Oui, mais heureusement, Homer fait aussi rire les américains. Je crois que c’est un personnage auquel on peut facilement s’identifier, car il est entièrement soumis à ses impulsions les plus primaires et les plus immédiates. Il veut manger son donut, il veut boire sa bière, il veut dormir dès qu’il est un peu fatigué…et tout le monde peut comprendre cela, et se sentir en même temps supérieur à lui, parce qu’il paie les conséquences de ses bêtises.

Avez-vous vraiment songé produire une série télé en prises de vues réelles, avec des acteurs, autour du personnage de Krusty le clown ?

Oui, nous en avons effectivement parlé. J’ai eu cette idée parce que je voulais rendre hommage au formidable travail de Dan Castellaneta, qui prête sa voix à Homer et à Krusty dans la version originale. Je ne sais pas si ce serait vraiment un service à lui rendre, parce qu’il faudrait qu’il se maquille en clown tous les jours avant d’arriver sur le plateau ! (rires) Mais, bon, c’était une idée sympa.

La gardez-vous toujours dans un coin de votre tête ?

Vous savez, nous avons songé à tout un tas d’idées autour de la série, mais je ne sais pas si celle-ci aboutira. Pour l’instant, j’ai déjà assez de mal à imposer l’idée du ballon dirigeable à l’effigie d’Homer ! (rires)

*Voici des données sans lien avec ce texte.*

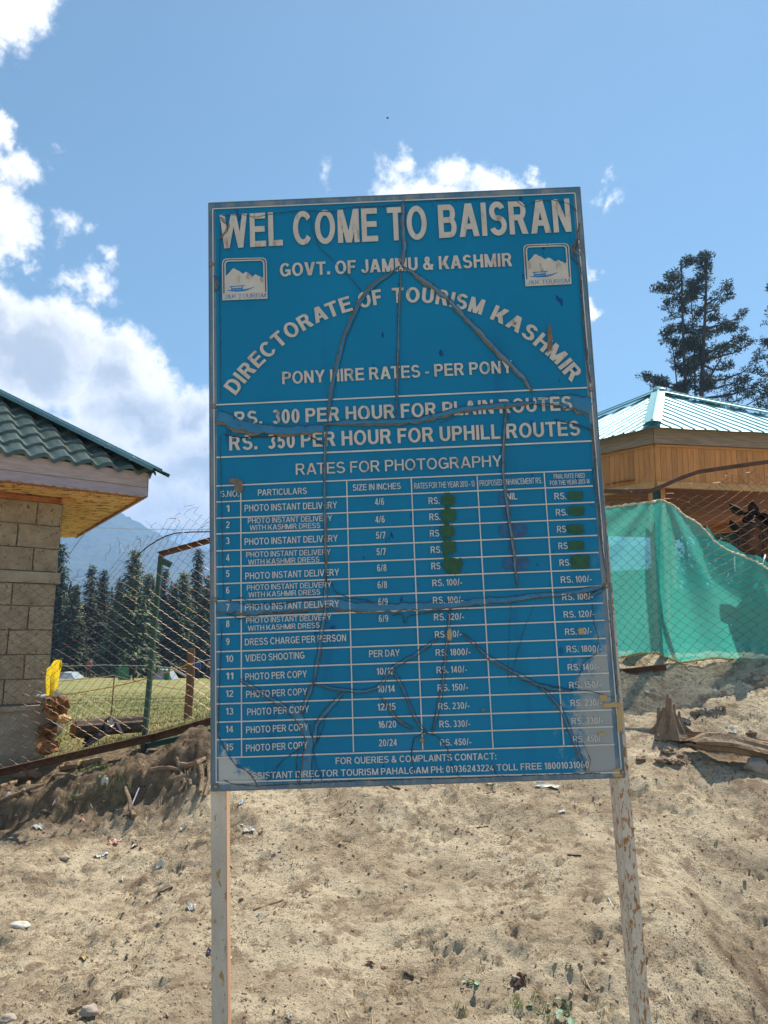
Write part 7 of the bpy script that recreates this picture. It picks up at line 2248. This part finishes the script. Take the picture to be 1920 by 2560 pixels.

Nous savons que l’histoire du film est un secret bien gardé, mais pouvez-vous quand même nous révéler ne serait-ce qu’un détail ?

Ce qu’on peut dire, c’est qu’il s’agit de la pire bourde d’Homer… et qu’aucun animal n’a été blessé pendant le tournage. (rires) (NDLR : nous vous conseillons d'ailleurs de rester jusqu'aux dernières secondes du générique de fin, sous peine de rater quelques pépites !!)